Questa, infatti, e’ stata derisa da piu’ parti e soprattutto dagli statunitensi.
Ci si riferisce al CAN-SPAM ACT (Controlling the Assault of Non-Solicited Pornography and Marketing Act) del 2003 (entrato in vigore quest’anno), che non offre una completa tutela della privacy degli utenti, cosi’ come era nelle intenzioni del Legislatore.
La legge, infatti, non sarebbe affatto efficace, poiche’ si sforza di prevedere solo l’obbligo di una compiuta informazione sulla provenienza di ciascuna e-mail, ma non fa nulla per eliminare realmente il fenomeno.
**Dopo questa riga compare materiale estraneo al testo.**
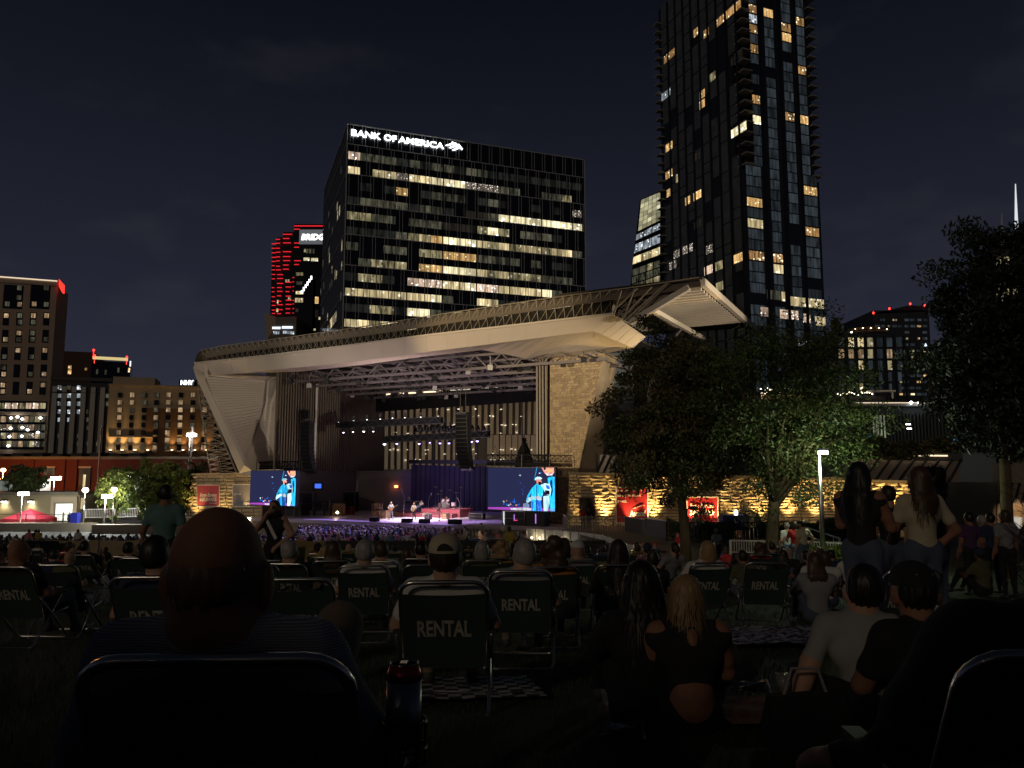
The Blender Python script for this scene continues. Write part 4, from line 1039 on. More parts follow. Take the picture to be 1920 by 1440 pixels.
for i in range(ns - 1):
    b = MB(); b.poly([cT[i].lerp(cT[i + 1], .01), cT[i + 1], cB[i + 1], cB[i].lerp(cB[i + 1], .01)], BV * .2); b.build('cap_panel', capM, st_)
b = MB()
for i in range(ns - 1):
    if stp[i + 1] < 1156: b.poly([cB[i] + BV * .3, cB[i + 1] + BV * .3, lB[i + 1], lB[i]], BV * .1)
b.build('mesh_backing', m_mesh, st_)
for i in range(ns - 1):
    if stp[i] > 1150: break
    fp = onc(stp[i], yat(Ll, stp[i]), CF + .3); fq = onc(stp[i + 1], yat(Ll, stp[i + 1]), CF + .3)
    b = MB(); b.slab(fp, cT[i] - BV * .45, .042, .042)
    b.slab(fp, cT[min(i + 2, ns - 1)] - BV * .45, .042, .042)
    if stp[i] < 760: b.slab(fq, cT[i] - BV * .45, .042, .042)
    b.build('lattice_strut', m_lat, st_)
b = MB()
for i in range(ns - 1): b.tube([cT[i] - BV * .5, cT[i + 1] - BV * .5], .05, 5, False)
b.build('lattice_rail', m_lat, st_)
# left rounded corner of the lattice
b = MB(); arc = [onc(x, y, CF + .2) for x, y in ((367, 680), (366, 674), (369, 665), (376, 658), (386, 654))]; arc2 = [p + BV * 3.5 for p in arc]
for i in range(4): b.poly([arc[i], arc[i + 1], arc2[i + 1], arc2[i]])
b.build('corner_cap', capM, st_)
# wedge of perforated mesh at the right end
W1, W2, W3, W4 = onc(1150, 590, CF + .3), onc(1184, 606, CF + .5), onc(1292, 540, CF + .3), onc(1160, 560, CF + .3)
m_perf = M('perforated_wedge', (.30, .24, .14), .6, var=.5, scale=6)
b = MB(); b.poly([W1, W2, W3, onc(1245, 550, CF + .3), W4], BV * .15); b.build('wedge_mesh', m_mesh, st_)
pf = MB(); rp_ = random.Random(1)
for i in range(900):   # perforated plate: many small bright lands
    s_, t_ = rp_.random(), rp_.random(); L_ = W4.lerp(W3, s_ ** .6); L2 = W1.lerp(W2, min(1, s_ * 4)) if s_ < .25 else W2.lerp(W3, (s_ - .25) / .75)
    p = L_.lerp(L2, t_) - BV * .06; d_ = .10; pf.add([p + RV * -d_, p + UP * d_, p + RV * d_, p - UP * d_], [(0, 1, 2, 3)])
pf.build('perforated_plate', m_lat, st_, kind='stuff')
for (x0, y0, x1, y1) in ((1150, 592, 1165, 545), (1168, 600, 1190, 541), (1152, 580, 1195, 541), (1165, 598, 1222, 538), (1172, 600, 1250, 531), (1178, 603, 1256, 530)):
    b = MB(); b.slab(onc(x0, y0, CF - .05), onc(x1, y1, CF - .1), .09, .09); b.build('lattice_strut', m_lat, st_)
b = MB(); b.slab(W2 - BV * .3, onc(1292, 539, CF - .1), .5, .42); b.build('wedge_beam', m_panel, st_)
# flying roof corner at the right
PR = onc(1317, 524, CF + .2); zc = PR.z
aR = stage_ac(PR)[0]
E1 = S(aR, 15.5, zc - .2); 
b = MB(); b.slab(PR - UP * .2, E1 - UP * .2, .4, .55); b.build('edge_beam', m_panel, st_)
b = MB(); b.poly([PR, E1, S(6, 15.5, zc), S(6, CF + .4, zc)], (0, 0, .25)); b.build('upper_roof', M('upper_roof', (.05, .042, .03), .8), st_)
for i in range(17):
    c_ = CF + 1.0 + i * .92; b = MB(); b.slab(S(8.5, c_, zc - .5), S(aR - .3, c_, zc - .5), .30 if i < 4 else .16, .35); b.build('roof_rafter', m_panel, st_)
b = MB(); b.slab(S(aR - 5.2, CF + .8, zc - 1.2), S(aR - 4.6, 13, zc - 1.4), .35, .4); b.build('roof_brace', m_panel, st_)
b = MB(); b.slab(S(aR - 9, 9, zc - 4), S(aR - 4.8, 6, zc - 1.2), .25, .3); b.build('roof_brace', m_steel, st_)
b = MB(); b.poly([S(8, 9, 4), S(15.5, 9, 4), S(15.5, 9, zc - 2.6), S(8, 9, zc - 2.6)], BV * .3); b.build('back_house_wall', m_ribd, st_)

# left leg and louvred shell
legO = [(364, 690, CF), (366, 704, CF), (392, 760, CF + .6), (428, 838, CF + 1.4), (449, 887, CF + 2.2), (470, 893, CF + 2.6)]
legI = [(384, 700, CF), (382, 710, CF), (408, 765, CF + .6), (440, 835, CF + 1.4), (458, 872, CF + 2.0), (472, 882, CF + 2.6)]
lo_ = [onc(x, y, c) for x, y, c in legO]; li_ = [onc(x, y, c) for x, y, c in legI]
for i in range(5):
    b = MB(); b.poly([lo_[i], lo_[i + 1], li_[i + 1], li_[i]], BV * .5); b.build('leg_panel', m_panel, st_)
b = MB(); b.poly([onc(366, 682, CF), onc(384, 680, CF), onc(384, 704, CF), onc(366, 702, CF), onc(362, 690, CF)], BV * .4); b.build('leg_panel', m_panel, st_)
b = MB(); b.poly([onc(447, 882, CF + 2.2), onc(522, 880, -1), onc(522, 888, -1), onc(470, 893, CF + 2.6)], BV * .8); b.build('leg_foot', m_panel, st_)
shO = sub([onc(*q_) for q_ in ((385, 706, CF + .2), (409, 766, CF + .8), (441, 838, CF + 1.6), (457, 875, CF + 2.2))], 34)
shI = sub([onc(*q_) for q_ in ((500, 716, .6), (497, 756, .6), (474, 820, .2), (456, 881, -.8))], 34)
b = MB()
for i in range(34): b.poly([shO[i], shO[i + 1], shI[i + 1], shI[i]])
b.build('shell_backing', m_ribd, st_)
for i in range(34):
    b = MB(); n_ = Vector((.35, -.9, -.1)) * .06
    b.poly([shO[i] + n_, shO[i].lerp(shO[i + 1], .9) + n_ * 2, shI[i].lerp(shI[i + 1], .9) + n_ * 2, shI[i] + n_], BV * .05); b.build('shell_louvre', m_panel, st_)
b = MB(); eg = [onc(*q_) for q_ in ((500, 716, .6), (510, 710, .7), (524, 714, .9), (516, 732, .9), (500, 765, .9), (478, 822, .6), (454, 878, -.4))]
e2 = [S(AL, 2.0, p.z + .05) for p in eg]
for i in range(6): b.poly([eg[i], eg[i + 1], e2[i + 1], e2[i]])
for i in range(34): b.poly([shI[i], shI[i + 1], S(AL, 2.4, shI[i + 1].z), S(AL, 2.4, shI[i].z)])
b.build('shell_return', m_panel, st_)
b = MB(); b.poly([onc(382, 704, CF + .2), onc(450, 699, -1.2), onc(520, 708, .8), onc(500, 716, .6)], (0, 0, .1)); b.build('soffit_panel', m_soffit, st_)
# lattice scaffold behind the leg
sc = MB()
L0 = [onc(*q_) for q_ in ((370, 706, 2), (378, 770, 2), (388, 840, 2), (396, 890, 2))]; L1 = [onc(*q_) for q_ in ((374, 712, 1), (398, 770, 0), (424, 840, -.5), (444, 886, -1))]
for L_ in (L0, L1): b = MB(); b.tube(L_, .12, 6); b.build('scaffold_post', m_lat, st_)
A_, B_ = sub(L0, 16), sub(L1, 16)
for i in range(16):
    b = MB(); b.tube([A_[i], B_[i]], .05, 4); b.tube([A_[i], B_[i + 1]], .045, 4); b.tube([B_[i], A_[i + 1]], .045, 4); m3 = A_[i].lerp(B_[i], .5); b.tube([m3, A_[i + 1].lerp(B_[i + 1], .2) + BV], .04, 4); b.build('scaffold_brace', m_lat, st_)
rebase(st_)

# ---- striped civic building seen through the stage opening
cv = empty('pale_finned_hall', (0, 0, 0), 0, 'pale building with tall white fins seen through the open back of the stage', 'building')
pv = lambda px, py: at(px, py, 150)
b = MB(); A = [pv(700, 740), pv(1030, 735), pv(1030, 905), pv(700, 905)]; b.poly(A, (0, 12, 0)); b.build('wall', M('hall_wall', (.085, .075, .07), .7), cv)
m_wf = M('hall_fin', (.45, .38, .30), .7, var=.08)
fr_ = random.Random(9); e_hall = E('hall_lamp', (1, .85, .6), 1.6)
for k in range(27):
    px = 726 + k * 11.6
    b = MB(); b.slab(pv(px, 742) - Vector((0, .5, 0)), pv(px - 1, 815 if k > 14 else 880) - Vector((0, .5, 0)), .65, .5, (0, -1, 0)); b.build('fin', m_wf, cv)
for k in range(10):
    px = 925 + k * 11.6 - 6
    b = MB(); b.slab(pv(px, 816) - Vector((0, .5, 0)), pv(px - 1, 880) - Vector((0, .5, 0)), 1.05, .5, (0, -1, 0)); b.build('fin', m_wf, cv)
for i in range(60):
    b = MB(); b.box(pv(fr_.uniform(725, 1000), fr_.choice((768, 781, 797, 812, 843, 851, 862)) + fr_.uniform(-1, 1)) - Vector((0, .9, 0)), (fr_.uniform(.2, .5), .2, .08)); b.build('ceiling_lamp', e_hall, cv)
rebase(cv)
lamp('SPOT', (-8, 118, 1.5), 2600, (1, .74, .42), pv(840, 810), 1.0, 80, .6, 'hall_flood')
lamp('SPOT', (8, 118, 1.5), 2600, (1, .74, .42), pv(960, 810), 1.0, 80, .6, 'hall_flood')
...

Secondo la Sec. 1037 (a) della legge, e’ punito chi: (1) accede a un computer senza l’autorizzazione del legittimo proprietario e intenzionalmente trasmette multipli messaggi commerciali; (2) usa un computer protetto per ritrasmettere messaggi commerciali con l’intenzione di fuorviare i destinatari, o un fornitore di accesso a Internet, circa la vera origine di quei messaggi; (3) falsifica gli header delle e-mail commerciali; (4) registra, usando informazioni false, cinque o piu’ account di posta elettronica o due o piu’ nomi a dominio, sfruttandoli per l’invio di posta commerciale; (5) si atteggia falsamente a legittimo sottoscrittore di indirizzi IP e intenzionalmente trasmette multipli messaggi commerciali da quegli indirizzi. Inoltre, fra le altre disposizioni, la legge prevede la obbligatorieta’ per chi invia messaggi pubblicitari di fornire al destinatario (all’atto del primo messaggio) la possibilita’ di non riceverne piu’.
Come si puo’ notare, la disciplina che la CAN-SPAM Act da’ al fenomeno dello spamming e’ certamente meno garantista di quella recentemente adottata nell’Unione Europea. E’ pertanto possibile per uno spammer statunitense inviare una sola e-mail senza l’autorizzazione del destinatario, purche’ non falsifichi la propria identita’, ma offra a quest’ultimo la possibilita’ di cancellarsi dalla ricezione dei messaggi pubblicitari.
Il sistema elaborato negli USA, dunque, appare realmente inefficace e la lettera inviata da Ballmer non ha fatto altro che sollevare nuovamente la necessita’ di una modifica piu’ restrittiva.